Microsoft Wakes You Up In Anger


This Thursday past Microsoft launched its latest app, the Mimicker Alarm that tries to assist you in getting out of bed every morning by pissing you off. This is a last-ditch effort to those that have tried everything else to wake themselves up using conventional alarm clocks and getting themselves out of bed and still turned the morning (non)wake-up routine into a miserable failure.
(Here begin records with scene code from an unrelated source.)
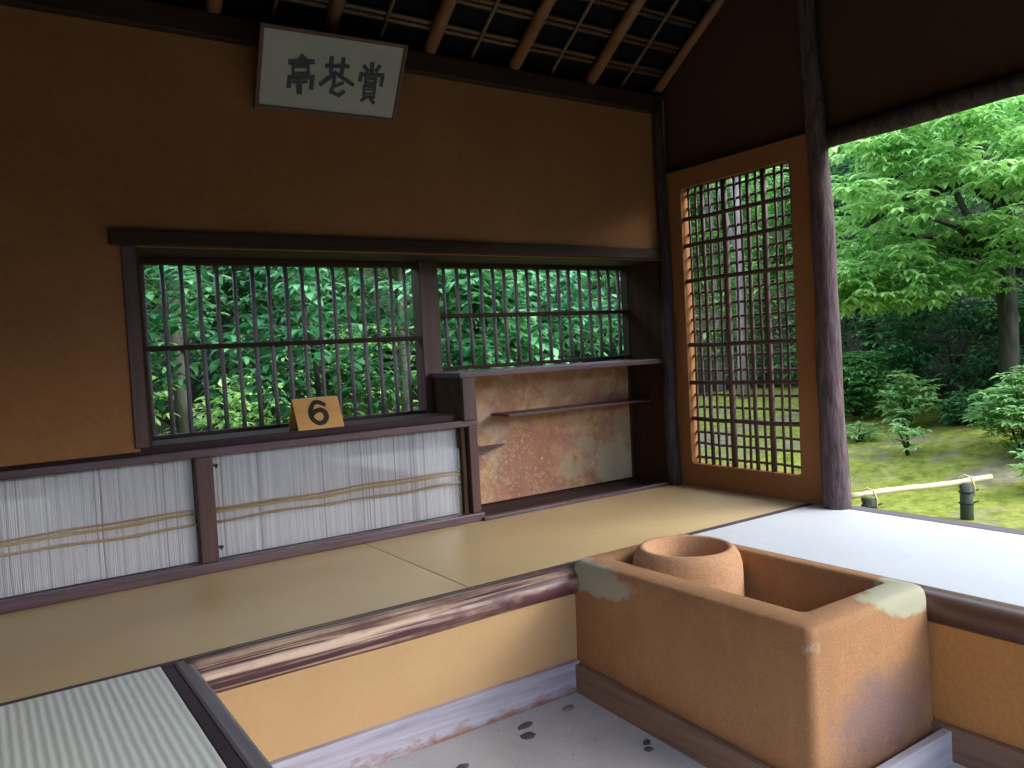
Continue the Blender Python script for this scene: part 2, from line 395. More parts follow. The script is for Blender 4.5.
# edge beams of the platform
def log_beam_x(name, x0, x1, yc, prof, mat, label):
    """beam along x with a given (y,z) outline, slightly wavy"""
    mb = MB(); n = len(prof); N = 40
    for i in range(N + 1):
        x = x0 + (x1 - x0) * i / N
        for k, (y, z) in enumerate(prof):
            w = .005 * math.sin(x * 3.1 + 1) + .003 * math.sin(x * 7.7)
            mb.v.append((x, yc + y - (w if y < 0 else 0), z + (w if z < -.04 else 0)))
    for i in range(N):
        for k in range(n): a, d = i * n + k, i * n + (k + 1) % n; mb.f.append((a, a + n, d + n, d))
    mb.f.append(tuple(range(n))); mb.f.append(tuple(N * n + k for k in range(n))[::-1])
    return tag(mb.build(name, mat, smooth=True), label, 'beam')
prof = [(.05, -.118), (.05, .004), (-.005, .006), (-.03, .000), (-.052, -.014), (-.066, -.035), (-.070, -.06), (-.064, -.085), (-.048, -.105), (-.02, -.118)]
log_beam_x('edge_beam', -3.50, -1.848, -1.155, prof, 'beam_x', 'polished log beam with dark and pale grain edging the back mats')
mb = MB(); n = len(prof); N = 30
for i in range(N + 1):
    y = YF + (-1.15 - YF) * i / N
    for (p, z) in prof: mb.v.append((-1.09 + p * .95, y, z * .95))
for i in range(N):
    for k in range(n): a, d = i * n + k, i * n + (k + 1) % n; mb.f.append((a, d, d + n, a + n))
mb.f.append(tuple(range(n))[::-1]); mb.f.append(tuple(N * n + k for k in range(n)))
tag(mb.build('edge_beam', 'beam_y', smooth=True), 'dark brown rounded beam edging the white mat right of stove', 'beam')
tag(MB().box(-3.535, -3.478, YF, -1.105, -.12, .004).build('edge_beam', 'blue_beam', bevel=.012), 'squared blue grey beam edging the ribbed left mat', 'beam')

# mats
def mat_(x0, x1, y0, y1, mat, label, edges):
    t = empty('tatami_mat', ((x0 + x1) / 2, (y0 + y1) / 2, -.05), label, 'tatami mat')
    ex = dict(l=0, r=0, f=0, b=0)
    for k, w in edges.items(): ex[k] = w
    B('rush_cover', x0 + ex['l'], x1 - ex['r'], y0 + ex['f'], y1 - ex['b'], -.05, .0, mat, t, .004)
    for k, w in edges.items():
        q = dict(l=(x0, x0 + w, y0, y1), r=(x1 - w, x1, y0, y1), f=(x0, x1, y0, y0 + w), b=(x0, x1, y1 - w, y1))[k]
        B('cloth_border', *q, -.05, .002, 'mat_edge', t, .002)
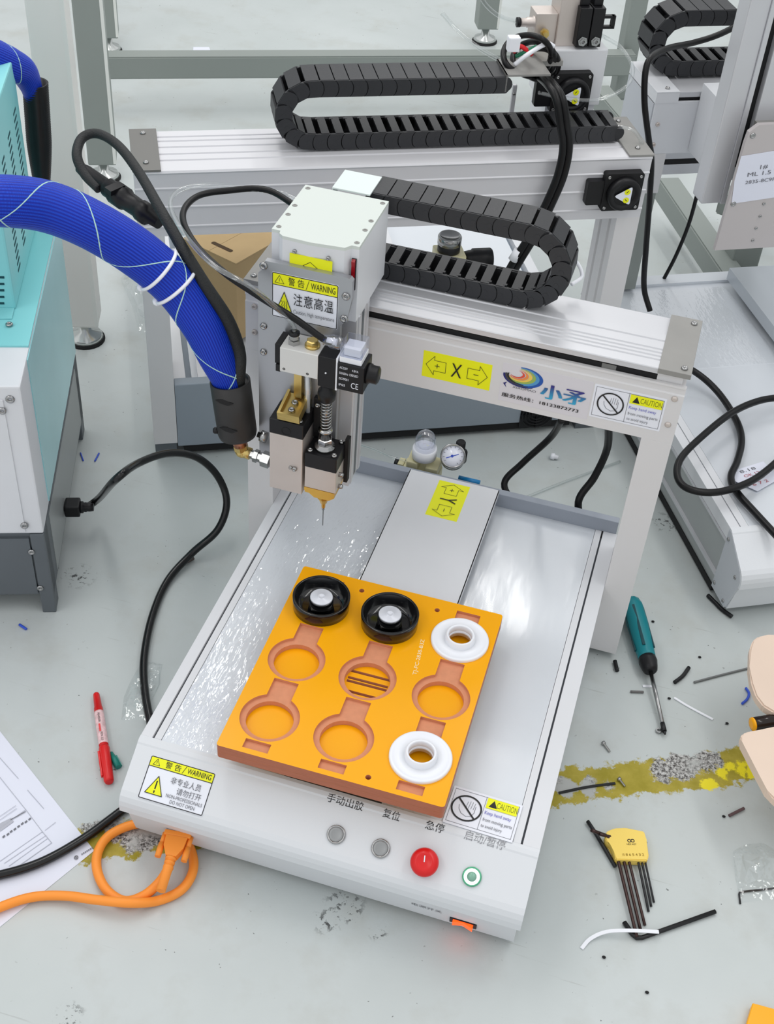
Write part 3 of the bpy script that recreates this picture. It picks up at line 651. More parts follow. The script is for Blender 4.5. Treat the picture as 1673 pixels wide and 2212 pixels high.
b = MB(); b.lathe((.1625, VY + .016, .491), X, [(0, .013), (.004, .013), (.005, .0115), (.013, .0115), (.0145, .0095), (.0145, 0)], n=20); b.build('coil_nut', BLK, V0)
for k in range(12):
    pass
b = MB(); b.box(.1300, .1580, VY + .002, TPY - .006, .5086, .5165, .001); b.build('socket_base', WPL, V0)
b = MB(); b.box(.1300, .1585, VY + .001, TPY - .004, .5166, .5335, .0025); PL = b.build('clear_plug', POLY, V0)
b = MB(); b.box(.134, .155, VY + .006, TPY - .010, .5170, .528, .001); b.build('terminal_block', WPL, PL)
b = MB(); b.lathe((.130, VY + .014, .527), (-1, 0, 0), [(0, .0078), (.003, .0078), (.004, .0088), (.015, .0088), (.017, .0072), (.0235, .0068)], n=18); b.build('gland', POLY, PL)
b = MB(); b.lathe((.122, VY + .014, .527), (-1, 0, 0), [(0, .0042), (.012, .0042)], n=14); b.build('grommet', WPL, PL)
b = MB(); b.lathe((.0675, VY + .015, .5115), Z, [(0, .0078), (.006, .0078), (.0066, .0062), (.012, .0062)], n=6, smooth=False); F1 = b.build('push_fitting', STEEL, V0)
b = MB(); b.lathe((.0675, VY + .015, .5235), Z, [(0, .0060), (.001, .0070), (.004, .0070), (.005, .0052), (.0045, .0036), (.001, .0034)], n=18); b.build('release_collar', BLK, F1)
b = MB(); b.lathe((.0905, VY + .017, .5115), Z, [(0, .0095), (.003, .0095), (.0032, .0075)], n=24); b.lathe((.0905, VY + .017, .5140), Z, [(0, .0080), (.006, .0080), (.0072, .0066), (.0072, 0)], n=6, smooth=False); b.build('hex_plug', BRASS, V0)
# ---- hot melt block, left
b = MB(); b.box(.0425, .0885, .330, TPY - .0005, .381, .4035, .0012); LV = b.build('valve_cap', BLK, ROBOT)
b = MB(); b.lathe((.0655, .3298, .389), (0, -1, 0), [(-.004, .0062), (.0003, .0062), (.0004, .0058), (-.003, .0055), (-.003, 0)], n=20); b.build('cap_port', BLKM, LV)
for x, y in ((.0815, .337), ): screw(LV, (x, y, .4035), Z, .0038, .003)
b = MB(); b.box(.043, .088, .330, TPY - .0005, .289, .3808, .0008); MBK = b.build('melt_block', NICK, ROBOT)
screw(MBK, (.078, .330, .331), (0, -1, 0), .0034, .004); screw(MBK, (.0725, .330, .3315), (0, -1, 0), .0026, .003)
b = MB()
_a, _q = at(598, 890, y=.327), at(646, 903, y=.327); HWB = (_q.x - _a.x) / 2
p0 = Vector(((_a.x + _q.x) / 2, .327, _a.z - .0005)); d = Vector((0, .95, .20)).normalized(); sx = Vector((d.y, -d.x, 0)).normalized(); up = sx.cross(d)
Mb = Matrix((( d.x, sx.x, up.x, p0.x), (d.y, sx.y, up.y, p0.y), (d.z, sx.z, up.z, p0.z), (0, 0, 0, 1)))
b.box(0, .042, -HWB, HWB, -.0130, -.006, .0004, Mb); b.box(0, .0025, -HWB, HWB, -.006, 0, 0, Mb); b.box(.0026, .042, -HWB, -HWB + .0035, -.006, 0, 0, Mb); b.box(.0026, .042, HWB - .0035, HWB, -.006, 0, 0, Mb)
BR = b.build('brass_bracket', BRASS, ROBOT)
for k in (.013, .026): screw(BR, Mb @ Vector((k, 0, -.006)), up, .0046, .004)
b = MB(); b.box(p0.x - .004, p0.x + .006, .360, .3715, .422, .478); b.build('bracket_arm', BRASS, BR)
b = MB(); b.cyl((.0840, .360, .404), (.0815, .362, .477), .0052, n=16); o = b.build('air_pipe', CLEAR, ROBOT); o['label'] = 'clear air pipe'
b = MB(); b.cyl((.0840, .360, .404), (.0815, .362, .476), .0030, n=12); b.build('inner_bore', WPL, o)
# ---- dispensing valve, right, with spring adjuster
b = MB(); b.box(.0912, .1345, .330, TPY - .0005, .3385, .3615, .0012); RV = b.build('valve_cap', BLK, ROBOT)
for x, y in ((.0965, .336), (.1290, .336), (.1290, .366)): screw(RV, (x, y, .3615), Z, .0036, .0036)
b = MB(); b.box(.0915, .1340, .331, TPY - .0005, .3035, .3383, .0006); RB = b.build('valve_block', NICK, ROBOT)
b = MB(); b.box(.0912, .1330, .3305, .3705, .298, .3033); b.prism([(0, 0), (.041, 0), (.041, -.004), (.034, -.010), (.013, -.010), (.006, -.0045), (0, -.004)], (.0915, .332, .298), X, Z, (0, .036, 0)); NZ = b.build('nozzle_plate', GOLD, RB)
b = MB(); b.lathe((.1125, .350, .288), (0, 0, -1), [(0, .0095), (.012, .0090), (.0125, .0075), (.022, .0042), (.0225, .003), (.030, .0026)], n=8, smooth=False); b.build('nozzle', GOLD, RB)
b = MB(); b.lathe((.1125, .350, .262), (0, 0, -1), [(0, .0022), (.008, .0020), (.0085, .0008), (.037, .0007)], n=10); b.build('needle', STEEL, RB)
for z in (.326, .306): screw(RB, (.134, .345, z), X, .0032, .006)
b = MB(); b.lathe((.112, .349, .3615), Z, [(0, .0135), (.004, .0135), (.006, .0105), (.008, .0105)], n=24); b.lathe((.112, .349, .3690), Z, [(0, .0100), (.008, .0100), (.009, .0085)], n=6, smooth=False); b.lathe((.112, .349, .378), Z, [(0, .0080), (.010, .0080), (.011, .0095), (.0145, .0095), (.0150, .004)], n=20); ADJ = b.build('adjuster', STEEL, ROBOT)
b = MB(); pts = [Vector((.112 + .0064 * math.cos(t * .35), .349 + .0064 * math.sin(t * .35), .389 + t * .050 / 190)) for t in range(191)]; b.tube(pts, .0011, 6); b.cyl((.112, .349, .389), (.112, .349, .445), .0032, n=12); b.build('spring', STEEL, ADJ)
b = MB(); b.lathe((.112, .349, .437), Z, [(0, .006), (.0005, .0088), (.004, .0112), (.012, .0118), (.016, .0112), (.019, .008), (.0285, .008)], n=24); b.build('adjuster_knob', BLK, ADJ)
b = MB(); b.box(.090, .101, .3645, .3718, .362, .425, .0008); o = b.build('sensor_block', BLK, TP); screw(o, (.0955, .3645, .415), (0, -1, 0), .0034, .003)
b = MB(); b.box(.1350, .1400, .362, .3719, .30, .372); b.build('side_strip', BLKM, TP)
# ---- X axis cable chain and its bracket
b = MB(); b.box(.057, .1065, .5145, .566, .6365, .6385); b.box(.057, .058, .5145, .566, .625, .6365); o = b.build('chain_bracket', mat('pale_green_sheet', (214, 224, 222), .4, .1), ROBOT)
cable_chain(ROBOT, 'black cable chain over the beam', .5235, .050, 0, .5300, .6240, .3105, .110, .103, 1)
# ---- air filter regulator at the back
REG = bpy.data.objects.new('air_regulator', None); COL.objects.link(REG); REG.parent = ROBOT; REG['label'] = 'air filter regulator with clear bowl and round gauge'
yr = .615
def rp(u, v, y=yr): return at(u, v, y=y)
c = rp(905, 990); g = rp(979, 985, yr - .004)
b = MB(); p = rp(905, 1000); b.box(p.x - .022, p.x + .036, yr - .013, yr + .013, p.z - .030, p.z - .004, .003); b.box(p.x - .016, p.x + .002, yr - .017, yr + .015, p.z - .012, p.z + .012, .002); b.box(p.x + .014, p.x + .034, yr - .017, yr + .015, p.z - .014, p.z + .008, .002); b.box(p.x - .032, p.x - .022, yr - .009, yr + .009, p.z - .022, p.z - .004, .002); b.build('regulator_body', CREAM, REG)
b = MB(); b.cyl((p.x + .008, yr - .0131, p.z - .012), (p.x + .008, yr - .016, p.z - .012), .0052, n=12); b.cyl((p.x - .038, yr, p.z - .013), (p.x - .032, yr, p.z - .013), .0085, n=14); b.build('port_plug', BLK, REG)
b = MB(); q = rp(918, 972); b.lathe((q.x, yr, q.z - .012), Z, [(0, .019), (.016, .019), (.017, .0165)], n=24); b.build('bowl_collar', WPL, REG)
b = MB(); b.lathe((q.x, yr, q.z + .004), Z, [(0, .0165), (.018, .0155), (.026, .0125), (.031, .007), (.0325, .0)], n=24); b.build('clear_bowl', POLY, REG)
b = MB(); gd = Vector((.10, -.62, .78)).normalized(); b.lathe(g - gd * .022, gd, [(0, .016), (.002, .0185), (.016, .0185)], n=28); GG = b.build('pressure_gauge', BLK, REG)
b = MB(); b.lathe(g - gd * .0065, gd, [(0, .0195), (.007, .0195), (.0085, .0185), (.0085, .0170), (.0060, .0165)], n=32); b.build('gauge_rim', STEEL, GG)
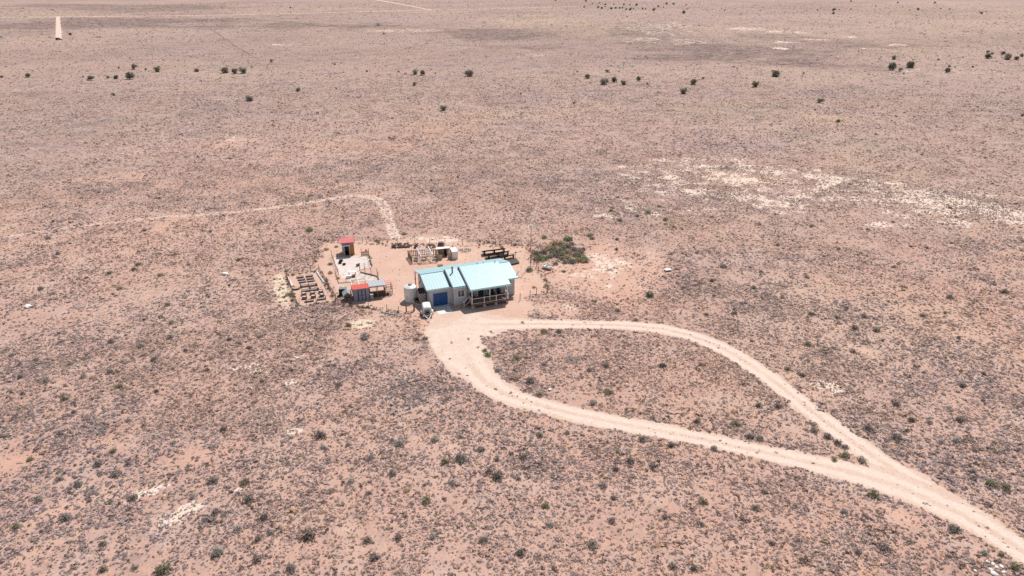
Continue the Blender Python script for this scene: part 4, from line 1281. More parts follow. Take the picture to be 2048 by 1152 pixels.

This cool little alarm app will have the groggy morning you yammering tongue twisters without any expletives in order for it to turn off the alarm each morning. This app is the software giant’s way to provide users with a peek into its growing machine learning APIs called Project Oxford, which focuses on teaching computers about speech, emotion, and vision.

Mimicker Alarm

This unique alarm clock can assist the company in accomplishing all the above goals by turning your impossible wake-up routine of snoozing, snoozing, snoozing, and finally turning off your alarm clock into a fun game that just won’t stop unless you comply or kill your mobile phone totally dead. It accomplishes both the near impossible tasks (teaching machines about emotion, speech, and vision as well as waking the dead up in the morning) by turning it into a fun game that offers difficult risers three game options to select from when setting their alarms.

The three alarm game options include Colour Capture, Tongue Twister, and Express Yourself. Colour Capture will in all probability be quite annoying, since it requires the sleepyhead to capture a picture of a colour matching that prescribed by the app.

Express Yourself requires the sleepyhead to take a selfie of your facial expression that has to match whichever emotion it instructs you to mimic, and once you succeed in making a selfie of your surprise, smile, et cetera face you are free to share it on the social media site of your choice.

The app first saw the light of morning in Garage, the software giant’s experimental lab. It follows Google’s Material Design guidelines for the greater part and presents a polished and sleek GUI to round off its intention to potentially irritate assistively.